The U.N. Development Programme is engaged in consultations with multiple stakeholders

India will push to make poverty eradication, ‘without any qualifiers,’ the centre-piece of the development framework post-2015, the stated deadline to achieve the Millennium Development Goals (MDG), at the 68th United Nations General Assembly (UNGA) Session in New York next week. These goals were adopted by all member-states of the U.N., at the Millennium Summit in 2000. Prime Minister Manmohan Singh is leading the Indian delegation to UNGA.

Briefing the media, Navtej Sarna, Additional Secretary (International Organisations) in the Ministry of External Affairs (MEA), said high-level meetings at the U.N. this year have a connected theme — of conceptualising a post-2015 development agenda. India is focusing both on the process of decision-making and the substance.

There are currently three processes underway. In accordance with the Rio+ declaration, a High-Level Forum is to determine and define sustainable goals. A High Level Panel of Eminent Persons, chaired by Presidents of Indonesia and Liberia and PM of United Kingdom, submitted a report with recommendations to the U.N. Secretary General. The U.N. Development Programme is engaged in consultations with multiple stakeholders in over 70 countries for suggestions on the agenda.

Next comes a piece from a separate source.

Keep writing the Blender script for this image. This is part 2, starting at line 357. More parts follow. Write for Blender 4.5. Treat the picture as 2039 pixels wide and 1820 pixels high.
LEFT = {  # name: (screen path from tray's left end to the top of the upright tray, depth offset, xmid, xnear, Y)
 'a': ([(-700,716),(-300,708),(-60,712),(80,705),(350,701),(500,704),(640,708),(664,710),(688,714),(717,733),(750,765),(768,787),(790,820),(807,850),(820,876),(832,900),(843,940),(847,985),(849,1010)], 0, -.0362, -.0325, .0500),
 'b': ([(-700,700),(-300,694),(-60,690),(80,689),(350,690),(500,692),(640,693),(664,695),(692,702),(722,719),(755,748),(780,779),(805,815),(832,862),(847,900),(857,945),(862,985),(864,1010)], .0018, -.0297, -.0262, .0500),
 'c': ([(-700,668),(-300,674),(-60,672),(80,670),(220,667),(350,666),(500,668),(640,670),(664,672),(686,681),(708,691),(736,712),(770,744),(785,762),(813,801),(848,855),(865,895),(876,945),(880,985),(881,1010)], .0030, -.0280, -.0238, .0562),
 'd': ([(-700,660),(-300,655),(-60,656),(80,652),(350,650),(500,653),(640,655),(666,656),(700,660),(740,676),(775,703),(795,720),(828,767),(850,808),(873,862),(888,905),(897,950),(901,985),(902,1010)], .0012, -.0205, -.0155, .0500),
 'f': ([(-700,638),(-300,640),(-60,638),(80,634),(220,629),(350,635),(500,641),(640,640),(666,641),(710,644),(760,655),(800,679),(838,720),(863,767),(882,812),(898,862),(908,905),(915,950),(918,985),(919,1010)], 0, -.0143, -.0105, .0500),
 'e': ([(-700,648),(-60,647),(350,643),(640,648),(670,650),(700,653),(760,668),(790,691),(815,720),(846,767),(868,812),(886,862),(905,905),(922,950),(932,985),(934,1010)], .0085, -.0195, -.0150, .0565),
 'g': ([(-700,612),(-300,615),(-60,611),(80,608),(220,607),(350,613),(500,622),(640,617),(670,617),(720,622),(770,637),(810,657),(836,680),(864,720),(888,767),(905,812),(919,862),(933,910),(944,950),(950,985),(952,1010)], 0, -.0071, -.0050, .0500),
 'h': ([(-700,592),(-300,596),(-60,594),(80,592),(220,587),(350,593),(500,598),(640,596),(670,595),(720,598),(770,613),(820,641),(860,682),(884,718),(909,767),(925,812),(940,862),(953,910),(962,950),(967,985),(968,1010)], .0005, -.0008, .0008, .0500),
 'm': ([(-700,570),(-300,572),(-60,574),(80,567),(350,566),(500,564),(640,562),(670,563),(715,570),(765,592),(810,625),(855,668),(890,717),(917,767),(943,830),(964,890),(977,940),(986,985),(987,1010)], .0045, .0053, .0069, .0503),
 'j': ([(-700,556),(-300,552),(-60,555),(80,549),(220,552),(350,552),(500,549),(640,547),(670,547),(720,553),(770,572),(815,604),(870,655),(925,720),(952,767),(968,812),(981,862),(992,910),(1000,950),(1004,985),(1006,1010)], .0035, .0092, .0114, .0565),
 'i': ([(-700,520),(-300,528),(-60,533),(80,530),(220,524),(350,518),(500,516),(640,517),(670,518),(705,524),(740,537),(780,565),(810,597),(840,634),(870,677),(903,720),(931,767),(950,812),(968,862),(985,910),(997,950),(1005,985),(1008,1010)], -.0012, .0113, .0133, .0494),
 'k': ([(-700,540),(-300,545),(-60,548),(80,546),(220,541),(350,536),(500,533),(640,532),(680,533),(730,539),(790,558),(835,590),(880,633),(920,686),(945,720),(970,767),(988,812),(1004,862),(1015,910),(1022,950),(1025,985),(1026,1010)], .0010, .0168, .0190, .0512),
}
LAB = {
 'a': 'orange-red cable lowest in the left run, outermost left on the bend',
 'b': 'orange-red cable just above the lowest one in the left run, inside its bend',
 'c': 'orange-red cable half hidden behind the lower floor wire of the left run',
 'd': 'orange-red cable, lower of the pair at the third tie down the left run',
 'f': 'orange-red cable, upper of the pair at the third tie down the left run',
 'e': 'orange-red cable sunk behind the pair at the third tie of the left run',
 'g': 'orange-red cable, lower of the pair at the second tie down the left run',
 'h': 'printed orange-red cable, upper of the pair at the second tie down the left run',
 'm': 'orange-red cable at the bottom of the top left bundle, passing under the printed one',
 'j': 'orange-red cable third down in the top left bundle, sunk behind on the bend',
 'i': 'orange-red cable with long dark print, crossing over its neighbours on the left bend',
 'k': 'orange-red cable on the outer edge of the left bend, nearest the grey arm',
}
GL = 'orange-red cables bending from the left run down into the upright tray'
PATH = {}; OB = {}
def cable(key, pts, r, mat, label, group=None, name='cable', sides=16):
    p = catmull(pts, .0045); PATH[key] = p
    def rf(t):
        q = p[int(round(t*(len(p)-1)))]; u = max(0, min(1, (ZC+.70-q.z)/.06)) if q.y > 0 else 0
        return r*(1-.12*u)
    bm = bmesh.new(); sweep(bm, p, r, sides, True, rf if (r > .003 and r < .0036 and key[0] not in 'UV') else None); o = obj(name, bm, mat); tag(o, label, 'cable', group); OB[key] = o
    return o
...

Mr. Sarna said: “We want these three rivers to come together in an inter-governmental negotiation process, which will have a level playing field. MDGs came from the sky. They were like a modern-day Ten Commandments… But we want the new goals to be agreed to through negotiations.”

Substantively, India wants to keep the focus on poverty eradication – without caveats like removing only ‘extreme’ poverty or removing poverty as long ‘as it does not impact the environment’ – and economic growth. “We don’t want the goal of poverty eradication in international dialogue to be dimmed by putting in qualifiers… We don’t want the development agenda to be converted into a governance agenda. It must be for everyone, and must have in it means for implementation,” said Mr. Sarna. He alluded to the fact that under the MDG, a key pillar — of developed countries financing the developing and least developed countries — had not been implemented.

India will also use the UNGA to push its traditional agenda of Security Council reform and reach out to different groupings; raise concerns about how the changing nature of conflict is making new demands on peace-keepers and changing nature of peacekeeping; reiterate its redlines on terrorism; and participate in the High Level Forum on Nuclear Disarmament.